§ INSTRUCTIONS FOR THE TASK:
Please output exactly the lines of the material from the first through the line containing "S = bpy.context.scene;", and nothing more.

§ AVAILABLE DATA:

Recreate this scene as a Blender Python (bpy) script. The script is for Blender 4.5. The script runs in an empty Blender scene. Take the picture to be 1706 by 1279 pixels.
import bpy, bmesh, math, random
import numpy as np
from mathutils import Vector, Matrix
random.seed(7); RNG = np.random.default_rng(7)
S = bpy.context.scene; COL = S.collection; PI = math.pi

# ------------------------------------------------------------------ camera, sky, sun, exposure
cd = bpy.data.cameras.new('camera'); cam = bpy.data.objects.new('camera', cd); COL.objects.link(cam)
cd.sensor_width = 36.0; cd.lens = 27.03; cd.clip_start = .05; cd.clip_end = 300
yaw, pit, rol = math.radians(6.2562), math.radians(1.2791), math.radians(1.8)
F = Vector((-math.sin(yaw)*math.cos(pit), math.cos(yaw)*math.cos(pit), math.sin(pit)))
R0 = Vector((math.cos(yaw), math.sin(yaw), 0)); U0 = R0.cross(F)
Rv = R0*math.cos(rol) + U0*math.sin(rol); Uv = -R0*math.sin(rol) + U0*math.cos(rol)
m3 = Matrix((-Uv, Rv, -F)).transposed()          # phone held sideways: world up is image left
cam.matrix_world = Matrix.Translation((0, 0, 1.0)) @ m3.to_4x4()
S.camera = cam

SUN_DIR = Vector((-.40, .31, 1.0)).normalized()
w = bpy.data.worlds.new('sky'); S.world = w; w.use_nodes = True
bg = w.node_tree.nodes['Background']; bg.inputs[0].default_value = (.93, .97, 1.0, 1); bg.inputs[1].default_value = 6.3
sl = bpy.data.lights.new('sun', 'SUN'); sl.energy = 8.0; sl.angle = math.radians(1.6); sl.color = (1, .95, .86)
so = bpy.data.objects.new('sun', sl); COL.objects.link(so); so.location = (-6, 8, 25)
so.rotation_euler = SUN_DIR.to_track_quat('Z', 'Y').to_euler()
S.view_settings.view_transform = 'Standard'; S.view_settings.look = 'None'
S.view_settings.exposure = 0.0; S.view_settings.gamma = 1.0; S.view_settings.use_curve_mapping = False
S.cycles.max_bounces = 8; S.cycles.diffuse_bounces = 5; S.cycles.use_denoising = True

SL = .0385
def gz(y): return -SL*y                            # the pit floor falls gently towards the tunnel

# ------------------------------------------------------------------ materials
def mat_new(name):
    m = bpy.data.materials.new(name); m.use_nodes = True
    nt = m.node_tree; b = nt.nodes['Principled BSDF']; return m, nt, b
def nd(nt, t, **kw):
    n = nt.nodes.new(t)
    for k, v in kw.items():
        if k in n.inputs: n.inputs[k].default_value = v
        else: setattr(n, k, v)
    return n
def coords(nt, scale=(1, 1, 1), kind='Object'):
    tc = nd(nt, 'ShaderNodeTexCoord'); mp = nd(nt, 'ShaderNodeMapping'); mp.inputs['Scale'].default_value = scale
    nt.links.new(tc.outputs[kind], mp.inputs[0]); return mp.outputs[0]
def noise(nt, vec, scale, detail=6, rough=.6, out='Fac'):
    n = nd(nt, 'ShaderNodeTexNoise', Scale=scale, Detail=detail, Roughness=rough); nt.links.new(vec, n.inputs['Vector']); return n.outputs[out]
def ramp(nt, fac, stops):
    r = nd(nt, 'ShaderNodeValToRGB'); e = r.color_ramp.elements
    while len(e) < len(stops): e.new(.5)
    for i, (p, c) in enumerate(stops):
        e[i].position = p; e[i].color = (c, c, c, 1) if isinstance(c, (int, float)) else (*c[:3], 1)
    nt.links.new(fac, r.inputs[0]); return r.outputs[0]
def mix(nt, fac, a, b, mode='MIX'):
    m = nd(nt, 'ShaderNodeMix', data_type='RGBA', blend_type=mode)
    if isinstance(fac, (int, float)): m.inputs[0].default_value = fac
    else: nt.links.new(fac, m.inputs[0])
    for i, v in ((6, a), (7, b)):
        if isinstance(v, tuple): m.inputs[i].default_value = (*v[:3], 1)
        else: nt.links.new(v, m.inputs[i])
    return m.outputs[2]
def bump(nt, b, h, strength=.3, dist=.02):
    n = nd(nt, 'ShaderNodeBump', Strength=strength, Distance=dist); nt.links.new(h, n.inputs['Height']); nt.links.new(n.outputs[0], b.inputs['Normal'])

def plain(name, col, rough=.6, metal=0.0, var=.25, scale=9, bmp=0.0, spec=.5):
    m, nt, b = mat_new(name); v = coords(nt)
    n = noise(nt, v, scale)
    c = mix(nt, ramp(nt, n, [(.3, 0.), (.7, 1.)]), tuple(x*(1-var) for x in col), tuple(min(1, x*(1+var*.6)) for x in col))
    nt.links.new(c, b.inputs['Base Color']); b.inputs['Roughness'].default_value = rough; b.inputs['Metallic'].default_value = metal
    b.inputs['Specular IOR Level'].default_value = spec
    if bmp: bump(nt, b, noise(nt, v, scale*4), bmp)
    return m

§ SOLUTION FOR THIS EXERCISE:
Recreate this scene as a Blender Python (bpy) script. The script is for Blender 4.5. The script runs in an empty Blender scene. Take the picture to be 1706 by 1279 pixels.
import bpy, bmesh, math, random
import numpy as np
from mathutils import Vector, Matrix
random.seed(7); RNG = np.random.default_rng(7)
S = bpy.context.scene; COL = S.collection; PI = math.pi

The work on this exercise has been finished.